Retype the data exactly, from its first line to the line containing "return m, nt, out", including both, and skip any picture.

__LISTING__.

------------------------

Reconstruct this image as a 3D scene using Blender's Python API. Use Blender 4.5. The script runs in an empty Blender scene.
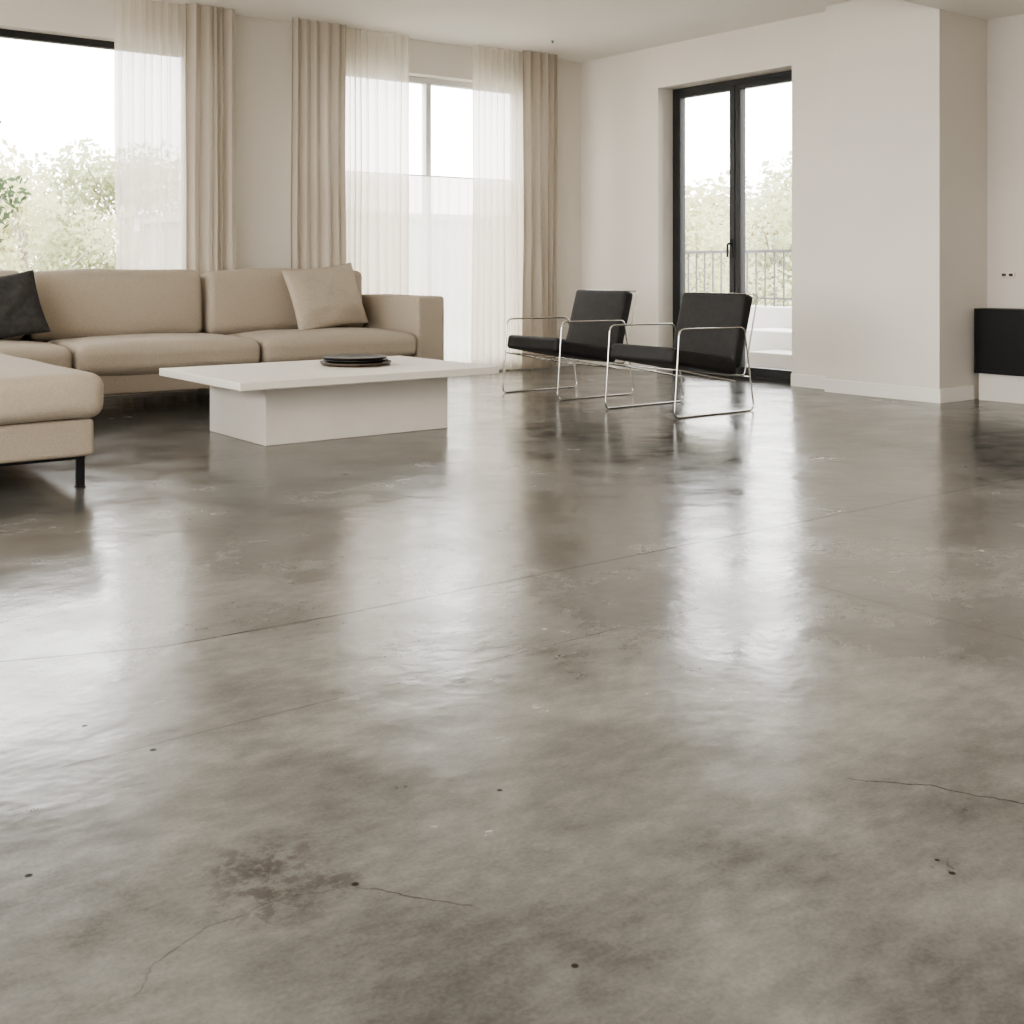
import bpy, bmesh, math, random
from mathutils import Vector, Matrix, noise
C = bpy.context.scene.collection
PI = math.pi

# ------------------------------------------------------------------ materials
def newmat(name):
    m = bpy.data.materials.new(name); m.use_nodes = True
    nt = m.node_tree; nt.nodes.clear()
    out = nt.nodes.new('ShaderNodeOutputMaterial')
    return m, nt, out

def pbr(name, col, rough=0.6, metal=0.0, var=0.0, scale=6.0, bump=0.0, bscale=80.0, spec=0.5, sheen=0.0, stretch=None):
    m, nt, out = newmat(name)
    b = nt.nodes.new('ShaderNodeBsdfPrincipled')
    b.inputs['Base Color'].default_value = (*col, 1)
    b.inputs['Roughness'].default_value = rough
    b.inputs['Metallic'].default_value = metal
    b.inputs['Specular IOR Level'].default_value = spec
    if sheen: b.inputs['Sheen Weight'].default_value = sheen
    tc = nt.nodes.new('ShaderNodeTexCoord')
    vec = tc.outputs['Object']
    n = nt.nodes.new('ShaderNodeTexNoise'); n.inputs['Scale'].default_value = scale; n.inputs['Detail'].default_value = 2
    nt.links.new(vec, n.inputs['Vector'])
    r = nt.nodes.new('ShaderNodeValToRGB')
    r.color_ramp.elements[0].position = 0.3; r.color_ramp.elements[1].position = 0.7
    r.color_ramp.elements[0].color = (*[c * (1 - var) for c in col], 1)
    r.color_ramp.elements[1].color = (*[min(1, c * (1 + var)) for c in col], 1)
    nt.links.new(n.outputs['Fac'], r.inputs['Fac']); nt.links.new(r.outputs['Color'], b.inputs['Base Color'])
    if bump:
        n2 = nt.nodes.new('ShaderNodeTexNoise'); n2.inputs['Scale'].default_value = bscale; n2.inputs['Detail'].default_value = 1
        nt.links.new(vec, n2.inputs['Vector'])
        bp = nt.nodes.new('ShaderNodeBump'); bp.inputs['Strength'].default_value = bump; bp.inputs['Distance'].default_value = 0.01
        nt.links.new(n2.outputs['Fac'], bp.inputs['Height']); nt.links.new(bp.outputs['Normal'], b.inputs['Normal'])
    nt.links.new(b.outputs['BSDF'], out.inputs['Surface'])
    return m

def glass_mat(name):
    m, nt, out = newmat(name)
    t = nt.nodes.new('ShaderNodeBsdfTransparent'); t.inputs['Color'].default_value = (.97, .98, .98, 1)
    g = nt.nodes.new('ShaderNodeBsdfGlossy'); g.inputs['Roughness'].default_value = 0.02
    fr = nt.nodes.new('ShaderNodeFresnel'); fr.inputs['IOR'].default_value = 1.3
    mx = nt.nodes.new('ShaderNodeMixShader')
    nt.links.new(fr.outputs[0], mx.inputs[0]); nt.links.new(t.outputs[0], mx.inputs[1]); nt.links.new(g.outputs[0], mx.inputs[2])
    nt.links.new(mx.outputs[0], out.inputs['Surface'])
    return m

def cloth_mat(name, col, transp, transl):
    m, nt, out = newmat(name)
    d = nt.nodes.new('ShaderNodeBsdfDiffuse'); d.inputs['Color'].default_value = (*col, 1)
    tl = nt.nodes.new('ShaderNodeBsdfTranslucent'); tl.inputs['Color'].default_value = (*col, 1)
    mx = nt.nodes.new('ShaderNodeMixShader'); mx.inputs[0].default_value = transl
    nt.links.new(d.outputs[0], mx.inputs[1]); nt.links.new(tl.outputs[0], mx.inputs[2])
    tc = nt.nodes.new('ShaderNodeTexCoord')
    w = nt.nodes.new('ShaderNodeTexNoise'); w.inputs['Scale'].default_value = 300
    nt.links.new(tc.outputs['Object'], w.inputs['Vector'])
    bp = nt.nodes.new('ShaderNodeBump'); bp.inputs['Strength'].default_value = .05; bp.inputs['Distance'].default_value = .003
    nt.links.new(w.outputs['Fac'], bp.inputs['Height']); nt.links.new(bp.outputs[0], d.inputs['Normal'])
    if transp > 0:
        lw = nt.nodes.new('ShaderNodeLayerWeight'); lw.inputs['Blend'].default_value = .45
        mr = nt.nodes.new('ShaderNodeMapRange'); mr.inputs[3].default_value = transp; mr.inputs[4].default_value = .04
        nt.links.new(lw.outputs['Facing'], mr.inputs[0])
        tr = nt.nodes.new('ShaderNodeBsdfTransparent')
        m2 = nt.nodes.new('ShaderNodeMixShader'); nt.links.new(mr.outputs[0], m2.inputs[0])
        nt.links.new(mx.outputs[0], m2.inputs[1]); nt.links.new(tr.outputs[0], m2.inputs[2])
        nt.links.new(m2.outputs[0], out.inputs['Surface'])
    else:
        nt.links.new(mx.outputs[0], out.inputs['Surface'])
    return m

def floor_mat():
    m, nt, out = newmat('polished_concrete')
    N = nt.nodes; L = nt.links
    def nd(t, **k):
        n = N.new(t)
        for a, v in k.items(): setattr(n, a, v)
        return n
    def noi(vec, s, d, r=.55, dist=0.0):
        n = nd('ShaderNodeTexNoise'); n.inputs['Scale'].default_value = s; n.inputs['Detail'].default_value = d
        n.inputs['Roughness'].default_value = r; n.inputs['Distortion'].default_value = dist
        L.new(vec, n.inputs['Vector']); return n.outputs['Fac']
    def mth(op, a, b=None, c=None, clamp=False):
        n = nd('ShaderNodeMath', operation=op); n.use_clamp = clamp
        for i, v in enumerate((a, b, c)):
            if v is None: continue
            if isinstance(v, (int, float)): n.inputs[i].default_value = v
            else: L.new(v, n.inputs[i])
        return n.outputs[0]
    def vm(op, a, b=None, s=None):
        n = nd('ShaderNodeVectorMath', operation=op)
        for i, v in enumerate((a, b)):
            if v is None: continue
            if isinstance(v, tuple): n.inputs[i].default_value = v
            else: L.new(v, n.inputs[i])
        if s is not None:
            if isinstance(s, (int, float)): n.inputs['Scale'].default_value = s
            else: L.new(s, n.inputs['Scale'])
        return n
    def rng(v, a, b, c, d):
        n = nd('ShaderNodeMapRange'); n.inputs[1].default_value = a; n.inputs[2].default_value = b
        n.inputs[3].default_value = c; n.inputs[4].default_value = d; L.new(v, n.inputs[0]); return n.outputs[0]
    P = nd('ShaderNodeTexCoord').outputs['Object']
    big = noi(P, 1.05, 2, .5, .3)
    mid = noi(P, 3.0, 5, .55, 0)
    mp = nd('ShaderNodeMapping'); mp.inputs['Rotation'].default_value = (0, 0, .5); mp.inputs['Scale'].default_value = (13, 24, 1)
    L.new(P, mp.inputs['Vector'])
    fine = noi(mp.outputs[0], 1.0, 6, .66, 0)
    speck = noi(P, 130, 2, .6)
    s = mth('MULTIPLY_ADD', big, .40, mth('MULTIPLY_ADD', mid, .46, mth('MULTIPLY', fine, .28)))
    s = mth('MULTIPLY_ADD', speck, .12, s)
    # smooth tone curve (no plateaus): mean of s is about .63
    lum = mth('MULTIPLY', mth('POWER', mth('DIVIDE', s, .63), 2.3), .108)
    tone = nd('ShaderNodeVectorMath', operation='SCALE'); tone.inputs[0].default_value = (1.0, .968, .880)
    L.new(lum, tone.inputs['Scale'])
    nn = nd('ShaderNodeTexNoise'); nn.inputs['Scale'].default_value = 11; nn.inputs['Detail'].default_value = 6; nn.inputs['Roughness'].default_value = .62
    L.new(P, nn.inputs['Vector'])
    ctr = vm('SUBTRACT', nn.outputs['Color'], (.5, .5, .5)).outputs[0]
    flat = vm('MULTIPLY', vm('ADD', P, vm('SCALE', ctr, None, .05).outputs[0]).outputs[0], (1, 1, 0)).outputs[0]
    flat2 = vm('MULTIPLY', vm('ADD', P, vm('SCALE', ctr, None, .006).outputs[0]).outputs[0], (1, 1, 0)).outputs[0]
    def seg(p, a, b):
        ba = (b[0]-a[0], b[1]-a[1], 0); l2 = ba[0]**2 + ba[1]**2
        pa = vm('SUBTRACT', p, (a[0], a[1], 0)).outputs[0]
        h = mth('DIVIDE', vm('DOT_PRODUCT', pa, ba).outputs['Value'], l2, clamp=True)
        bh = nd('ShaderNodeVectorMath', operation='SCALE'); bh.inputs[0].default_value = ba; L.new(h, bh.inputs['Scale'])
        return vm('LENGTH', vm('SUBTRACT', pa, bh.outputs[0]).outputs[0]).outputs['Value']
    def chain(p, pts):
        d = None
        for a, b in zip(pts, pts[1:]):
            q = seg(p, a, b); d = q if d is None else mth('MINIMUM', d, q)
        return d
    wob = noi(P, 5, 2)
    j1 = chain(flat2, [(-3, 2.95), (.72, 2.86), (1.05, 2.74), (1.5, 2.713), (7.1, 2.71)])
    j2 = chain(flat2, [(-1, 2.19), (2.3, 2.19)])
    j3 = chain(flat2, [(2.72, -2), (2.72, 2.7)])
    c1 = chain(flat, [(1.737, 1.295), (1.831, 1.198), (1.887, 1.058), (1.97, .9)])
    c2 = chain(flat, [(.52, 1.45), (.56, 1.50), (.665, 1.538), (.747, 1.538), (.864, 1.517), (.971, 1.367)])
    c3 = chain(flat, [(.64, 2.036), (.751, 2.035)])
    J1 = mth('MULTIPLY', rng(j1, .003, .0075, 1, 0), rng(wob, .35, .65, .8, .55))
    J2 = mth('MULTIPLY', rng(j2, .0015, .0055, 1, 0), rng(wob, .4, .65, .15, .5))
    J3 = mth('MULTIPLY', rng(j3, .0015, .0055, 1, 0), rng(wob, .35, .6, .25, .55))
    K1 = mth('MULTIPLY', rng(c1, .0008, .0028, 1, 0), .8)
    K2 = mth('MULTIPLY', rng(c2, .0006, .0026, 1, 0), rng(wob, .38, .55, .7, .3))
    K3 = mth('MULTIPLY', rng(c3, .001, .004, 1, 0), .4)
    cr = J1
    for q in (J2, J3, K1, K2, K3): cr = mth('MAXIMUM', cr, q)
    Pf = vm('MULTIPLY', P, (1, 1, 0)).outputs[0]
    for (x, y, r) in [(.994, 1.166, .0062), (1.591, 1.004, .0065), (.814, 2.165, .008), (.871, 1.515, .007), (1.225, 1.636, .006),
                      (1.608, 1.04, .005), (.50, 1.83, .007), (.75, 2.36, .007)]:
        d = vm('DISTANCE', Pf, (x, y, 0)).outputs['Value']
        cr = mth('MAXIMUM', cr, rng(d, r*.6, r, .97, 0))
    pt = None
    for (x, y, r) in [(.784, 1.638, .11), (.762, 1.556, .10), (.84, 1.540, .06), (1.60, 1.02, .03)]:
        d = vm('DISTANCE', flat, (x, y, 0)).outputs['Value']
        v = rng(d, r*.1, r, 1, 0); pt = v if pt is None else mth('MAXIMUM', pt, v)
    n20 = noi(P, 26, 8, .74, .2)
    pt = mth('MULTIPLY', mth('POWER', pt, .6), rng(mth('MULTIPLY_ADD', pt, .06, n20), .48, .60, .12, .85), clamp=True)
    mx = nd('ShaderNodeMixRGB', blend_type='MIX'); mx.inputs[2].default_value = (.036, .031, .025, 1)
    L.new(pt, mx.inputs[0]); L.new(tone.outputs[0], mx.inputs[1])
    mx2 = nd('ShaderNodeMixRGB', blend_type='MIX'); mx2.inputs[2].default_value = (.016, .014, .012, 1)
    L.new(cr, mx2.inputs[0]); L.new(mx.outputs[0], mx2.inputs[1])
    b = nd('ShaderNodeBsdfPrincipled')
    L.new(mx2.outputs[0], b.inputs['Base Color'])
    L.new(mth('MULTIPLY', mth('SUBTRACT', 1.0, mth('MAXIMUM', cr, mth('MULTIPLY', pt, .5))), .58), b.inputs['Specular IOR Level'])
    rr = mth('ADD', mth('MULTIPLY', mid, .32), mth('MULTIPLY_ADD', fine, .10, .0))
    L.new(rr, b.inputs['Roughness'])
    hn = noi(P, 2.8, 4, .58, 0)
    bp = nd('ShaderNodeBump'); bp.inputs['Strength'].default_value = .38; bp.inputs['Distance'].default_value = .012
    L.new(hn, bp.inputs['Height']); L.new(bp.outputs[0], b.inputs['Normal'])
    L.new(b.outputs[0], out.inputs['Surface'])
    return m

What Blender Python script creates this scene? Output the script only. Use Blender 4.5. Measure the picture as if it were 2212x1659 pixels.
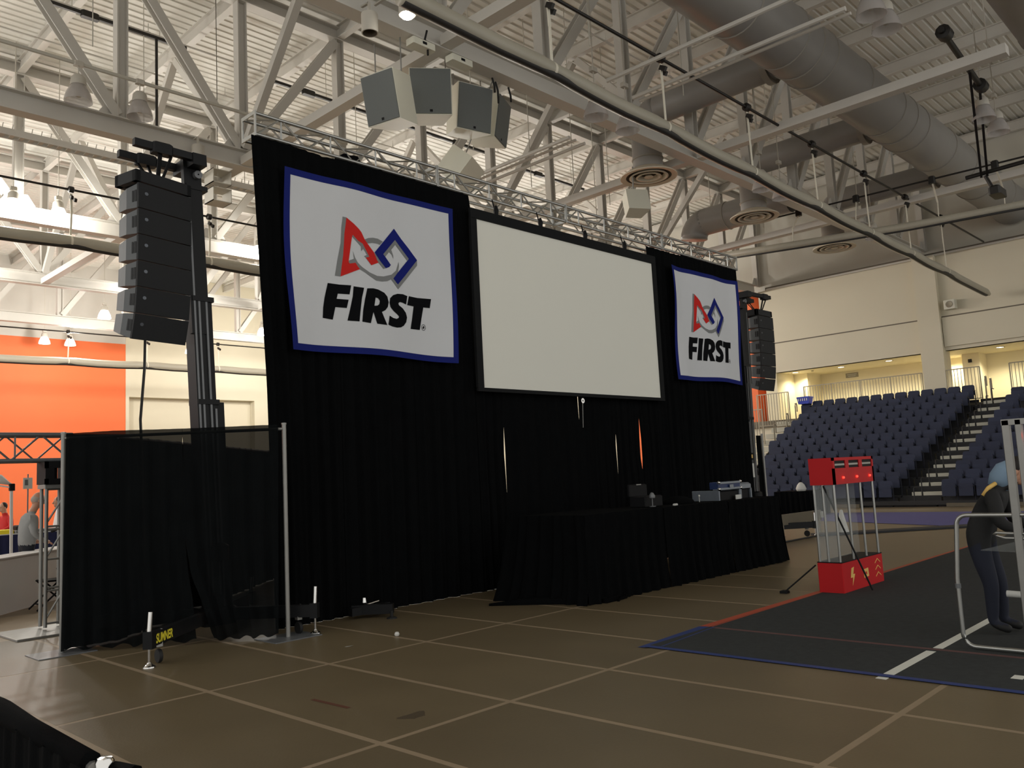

------------------------

__THE RESULT__.
Reconstruct this image as a 3D scene using Blender's Python API. Use Blender 4.5. The script runs in an empty Blender scene.
import bpy, bmesh, math, random
from mathutils import Vector, Matrix, noise
C = bpy.context.scene.collection
PI = math.pi

# ------------------------------------------------------------------ materials
def newmat(name):
    m = bpy.data.materials.new(name); m.use_nodes = True
    nt = m.node_tree; nt.nodes.clear()
    out = nt.nodes.new('ShaderNodeOutputMaterial')
    return m, nt, out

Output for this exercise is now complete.